False Alarm Rectification for Early Smoke Segmentation

Early smoke segmentation plays a critical role in forest protection and industrial safety. With the increasing deployment of fixed cameras and drones, vision-based smoke detection has become widely adopted. However, in open environments, smoke is easily confused with visually similar phenomena such as clouds, fog, and water vapor, leading to frequent false positives. To address this challenge, we propose a method that suppresses false alarms in pixel-level smoke segmentation while preserving overall detection performance. The core idea is to leverage the confidence of an image-level smoke classifier as a prior to guide both training and inference of the segmentation model. High-confidence samples receive stronger supervision to enhance discriminative capability, whereas low-confidence samples are down-weighted to mitigate noise propagation.

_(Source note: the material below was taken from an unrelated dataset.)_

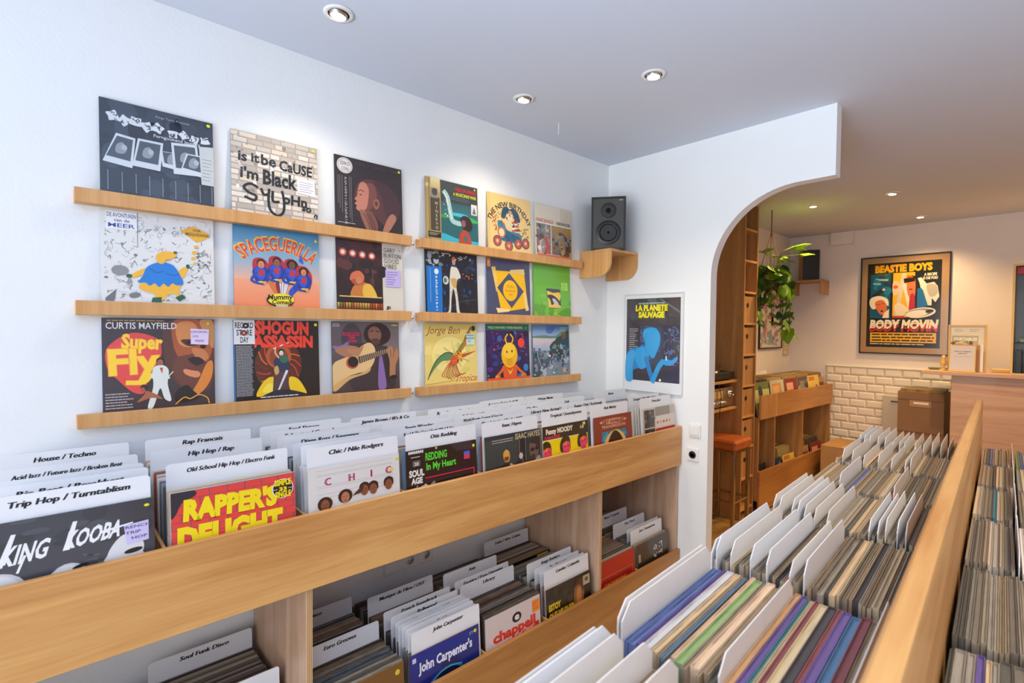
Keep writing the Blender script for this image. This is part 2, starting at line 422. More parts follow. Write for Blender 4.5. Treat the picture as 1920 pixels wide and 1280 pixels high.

In addition, we design a multi-scale feature fusion module that integrates texture and semantic cues from different layers, improving robustness to thin plumes and complex backgrounds. We further introduce a contrastive loss that encourages intra-class compactness and inter-class separability in feature space. Overall, our method reduce the false positive rate without sacrificing segmentation quality. Experiments on the SmokeSeg dataset demonstrate the effectiveness of our approach, achieving an IoU of 61.83\% and an FPR of only 0.28\%. Our code will be released publicly.